Es grave la acusación que Egibar formula al actual Gobierno vasco y es insultante su presunción de negarnos a muchos vascos la posibilidad de creer en nuestro pueblo. Solo desde el sectarismo más zafio e incivil se puede condenar a sus conciudadanos a lo que Aristóteles consideraba como el mayor de los oprobios: la condición de apátrida. Y es que para Joseba Egibar amar y querer de una forma distinta a la suya, es no amar ni querer lo propio; es «negar la identidad» de lo vasco.
Egibar es un hombre inteligente y sabe utilizar los conceptos con propiedad, pero en la cuestión de la identidad vasca su obnubilada fe le impide ver las cosas con realismo. Euskadi ya no es el trasunto de un colectivo étnico, ni es la reserva ideológica de las identidades telúricas. Euskadi, mal que les pese a algunos, es una sociedad democrática en la que cada ciudadano vale tanto como su vecino. Ni más, ni menos. Negar esta obviedad supone renunciar al principio democrático de que cada hombre vale un voto.

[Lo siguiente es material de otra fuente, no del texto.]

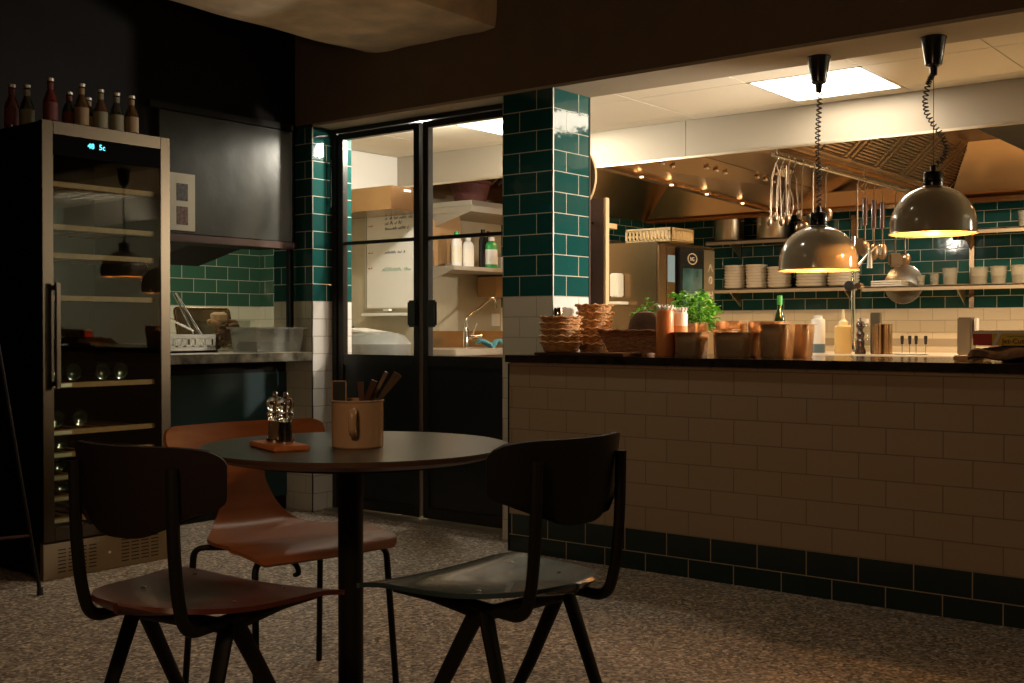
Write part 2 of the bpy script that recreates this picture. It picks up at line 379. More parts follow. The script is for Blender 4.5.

La eterna contradicción entre Fe y Razón, entre fededun y jakitun, ha cobrado hoy en la sociedad vasca la forma de una oposición entre pueblo y ciudadanía, entre pueblo y ciudad. No es casual que el nacionalismo sea una ideología minoritaria en la ciudades vascas.
Para algunos es una cuestión de fe, para otros lo es de principio. Euskadi no equivale al Pueblo Vasco de Egibar. Euskadi lo constituyen sus ciudadanos.